--- TASK PROMPT ---
Determine how many lines in the data below contain "Python" and write only that number.

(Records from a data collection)
START

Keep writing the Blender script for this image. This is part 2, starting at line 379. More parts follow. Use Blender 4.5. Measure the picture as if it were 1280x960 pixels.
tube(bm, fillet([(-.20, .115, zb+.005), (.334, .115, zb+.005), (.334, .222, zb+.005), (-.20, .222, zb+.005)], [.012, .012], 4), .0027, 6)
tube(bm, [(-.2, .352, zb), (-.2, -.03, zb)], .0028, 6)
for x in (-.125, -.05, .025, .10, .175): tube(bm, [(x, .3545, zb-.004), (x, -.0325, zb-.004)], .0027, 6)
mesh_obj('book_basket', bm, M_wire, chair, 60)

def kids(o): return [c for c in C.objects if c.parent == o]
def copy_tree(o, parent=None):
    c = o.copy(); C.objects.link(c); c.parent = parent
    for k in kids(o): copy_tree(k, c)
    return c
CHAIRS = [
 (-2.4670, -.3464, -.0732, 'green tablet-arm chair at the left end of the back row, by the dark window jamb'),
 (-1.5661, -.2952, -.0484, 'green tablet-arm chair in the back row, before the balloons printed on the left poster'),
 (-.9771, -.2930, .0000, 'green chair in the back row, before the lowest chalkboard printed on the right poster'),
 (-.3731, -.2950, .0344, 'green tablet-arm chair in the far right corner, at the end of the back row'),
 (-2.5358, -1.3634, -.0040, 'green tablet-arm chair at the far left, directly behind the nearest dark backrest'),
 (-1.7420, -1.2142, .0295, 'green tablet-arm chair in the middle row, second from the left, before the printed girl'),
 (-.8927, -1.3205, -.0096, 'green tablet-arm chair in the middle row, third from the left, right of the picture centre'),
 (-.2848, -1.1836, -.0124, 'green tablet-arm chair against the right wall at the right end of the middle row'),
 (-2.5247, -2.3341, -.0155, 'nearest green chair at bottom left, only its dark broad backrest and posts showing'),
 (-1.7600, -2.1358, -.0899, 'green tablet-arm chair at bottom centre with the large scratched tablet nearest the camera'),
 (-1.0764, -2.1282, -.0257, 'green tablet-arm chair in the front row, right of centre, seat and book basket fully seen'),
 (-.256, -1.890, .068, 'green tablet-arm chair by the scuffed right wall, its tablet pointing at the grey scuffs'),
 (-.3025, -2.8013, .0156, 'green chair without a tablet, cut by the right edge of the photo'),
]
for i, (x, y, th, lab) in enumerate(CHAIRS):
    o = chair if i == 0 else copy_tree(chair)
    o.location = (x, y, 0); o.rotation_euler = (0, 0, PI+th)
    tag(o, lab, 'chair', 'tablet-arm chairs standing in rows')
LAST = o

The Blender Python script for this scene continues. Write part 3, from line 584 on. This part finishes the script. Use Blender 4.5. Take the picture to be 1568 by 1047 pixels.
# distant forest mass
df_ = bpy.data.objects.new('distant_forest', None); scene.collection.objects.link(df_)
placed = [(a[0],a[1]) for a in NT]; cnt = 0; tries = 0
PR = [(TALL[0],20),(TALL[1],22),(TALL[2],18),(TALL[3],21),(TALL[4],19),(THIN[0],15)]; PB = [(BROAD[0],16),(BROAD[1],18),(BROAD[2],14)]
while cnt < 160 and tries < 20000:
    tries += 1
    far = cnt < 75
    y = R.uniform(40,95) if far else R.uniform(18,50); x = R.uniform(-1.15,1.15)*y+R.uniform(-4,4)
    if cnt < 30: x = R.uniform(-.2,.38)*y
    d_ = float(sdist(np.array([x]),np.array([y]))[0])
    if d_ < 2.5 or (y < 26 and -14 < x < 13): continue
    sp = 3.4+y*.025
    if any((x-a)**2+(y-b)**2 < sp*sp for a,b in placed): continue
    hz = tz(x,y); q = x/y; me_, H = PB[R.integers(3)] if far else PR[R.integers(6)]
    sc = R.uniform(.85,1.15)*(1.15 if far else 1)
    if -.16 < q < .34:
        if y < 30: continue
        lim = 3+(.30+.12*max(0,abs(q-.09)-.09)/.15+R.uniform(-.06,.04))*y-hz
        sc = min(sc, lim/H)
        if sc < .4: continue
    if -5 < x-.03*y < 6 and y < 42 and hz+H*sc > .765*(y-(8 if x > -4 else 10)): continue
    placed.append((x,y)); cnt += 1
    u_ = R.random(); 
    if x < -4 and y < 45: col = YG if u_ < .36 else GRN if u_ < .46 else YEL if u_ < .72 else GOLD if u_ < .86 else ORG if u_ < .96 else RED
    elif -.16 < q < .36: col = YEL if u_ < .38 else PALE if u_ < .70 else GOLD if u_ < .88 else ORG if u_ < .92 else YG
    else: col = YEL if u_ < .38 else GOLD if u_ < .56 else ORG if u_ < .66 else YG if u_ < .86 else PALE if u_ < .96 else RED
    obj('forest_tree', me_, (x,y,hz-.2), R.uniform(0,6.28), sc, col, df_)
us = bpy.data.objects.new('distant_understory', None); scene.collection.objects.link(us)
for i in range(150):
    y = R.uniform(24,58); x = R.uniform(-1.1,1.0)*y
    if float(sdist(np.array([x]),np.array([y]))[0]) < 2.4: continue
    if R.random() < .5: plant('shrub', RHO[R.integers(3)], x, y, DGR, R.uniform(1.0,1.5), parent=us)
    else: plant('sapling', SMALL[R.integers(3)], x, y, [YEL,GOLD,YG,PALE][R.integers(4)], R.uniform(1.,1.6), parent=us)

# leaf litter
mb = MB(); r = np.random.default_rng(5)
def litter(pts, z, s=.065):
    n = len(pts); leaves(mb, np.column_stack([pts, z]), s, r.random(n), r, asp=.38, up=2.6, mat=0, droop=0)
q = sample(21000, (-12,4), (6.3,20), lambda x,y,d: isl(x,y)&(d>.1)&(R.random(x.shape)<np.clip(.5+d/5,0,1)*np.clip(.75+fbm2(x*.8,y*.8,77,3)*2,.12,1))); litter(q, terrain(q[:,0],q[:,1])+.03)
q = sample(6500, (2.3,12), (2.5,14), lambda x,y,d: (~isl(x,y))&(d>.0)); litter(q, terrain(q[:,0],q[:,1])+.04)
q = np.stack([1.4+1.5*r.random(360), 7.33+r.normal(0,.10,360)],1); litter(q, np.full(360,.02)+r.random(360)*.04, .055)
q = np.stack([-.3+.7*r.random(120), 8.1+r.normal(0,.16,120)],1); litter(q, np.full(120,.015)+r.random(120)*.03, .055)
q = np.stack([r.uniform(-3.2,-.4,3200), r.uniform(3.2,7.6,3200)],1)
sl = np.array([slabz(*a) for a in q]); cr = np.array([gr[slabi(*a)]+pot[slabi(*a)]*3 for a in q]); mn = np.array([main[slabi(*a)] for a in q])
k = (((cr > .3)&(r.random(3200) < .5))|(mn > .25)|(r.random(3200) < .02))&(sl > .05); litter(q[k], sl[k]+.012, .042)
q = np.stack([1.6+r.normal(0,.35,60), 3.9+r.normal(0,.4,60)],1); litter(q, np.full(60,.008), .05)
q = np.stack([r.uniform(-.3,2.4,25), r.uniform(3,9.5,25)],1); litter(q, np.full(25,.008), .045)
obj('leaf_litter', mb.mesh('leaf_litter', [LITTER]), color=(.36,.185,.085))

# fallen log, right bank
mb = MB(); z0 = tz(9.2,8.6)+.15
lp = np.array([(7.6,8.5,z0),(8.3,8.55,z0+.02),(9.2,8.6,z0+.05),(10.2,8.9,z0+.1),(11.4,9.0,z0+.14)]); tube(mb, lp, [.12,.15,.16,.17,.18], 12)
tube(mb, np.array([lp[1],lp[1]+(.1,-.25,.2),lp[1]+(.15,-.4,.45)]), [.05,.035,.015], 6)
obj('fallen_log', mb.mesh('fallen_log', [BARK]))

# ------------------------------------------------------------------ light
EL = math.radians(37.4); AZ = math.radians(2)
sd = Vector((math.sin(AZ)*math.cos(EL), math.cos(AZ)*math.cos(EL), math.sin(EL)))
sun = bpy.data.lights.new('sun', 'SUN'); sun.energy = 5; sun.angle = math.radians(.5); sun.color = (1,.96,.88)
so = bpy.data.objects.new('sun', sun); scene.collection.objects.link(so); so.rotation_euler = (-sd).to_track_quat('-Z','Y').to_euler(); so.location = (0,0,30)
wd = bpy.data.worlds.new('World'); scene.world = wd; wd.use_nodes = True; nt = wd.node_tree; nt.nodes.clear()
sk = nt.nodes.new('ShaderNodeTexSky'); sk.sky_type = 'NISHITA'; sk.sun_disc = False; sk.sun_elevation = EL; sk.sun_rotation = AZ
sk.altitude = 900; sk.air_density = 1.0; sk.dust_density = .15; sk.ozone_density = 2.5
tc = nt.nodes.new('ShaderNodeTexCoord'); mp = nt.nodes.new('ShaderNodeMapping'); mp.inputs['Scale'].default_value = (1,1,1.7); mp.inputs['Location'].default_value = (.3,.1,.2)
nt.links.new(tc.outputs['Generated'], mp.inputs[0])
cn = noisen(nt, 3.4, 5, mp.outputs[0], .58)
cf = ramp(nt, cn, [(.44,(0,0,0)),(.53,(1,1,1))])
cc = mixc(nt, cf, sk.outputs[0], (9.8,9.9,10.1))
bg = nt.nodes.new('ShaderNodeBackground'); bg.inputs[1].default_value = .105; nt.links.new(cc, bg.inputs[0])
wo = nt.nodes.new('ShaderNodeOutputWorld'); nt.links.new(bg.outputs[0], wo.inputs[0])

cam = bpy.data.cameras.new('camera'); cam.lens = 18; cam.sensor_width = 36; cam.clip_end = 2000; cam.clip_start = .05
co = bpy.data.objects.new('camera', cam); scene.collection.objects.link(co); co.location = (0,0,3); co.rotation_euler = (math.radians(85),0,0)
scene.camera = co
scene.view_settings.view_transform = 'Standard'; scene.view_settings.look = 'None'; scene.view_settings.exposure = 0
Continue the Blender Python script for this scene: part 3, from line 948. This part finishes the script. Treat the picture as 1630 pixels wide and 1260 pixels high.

END

--- EXERCISE RESPONSE ---
2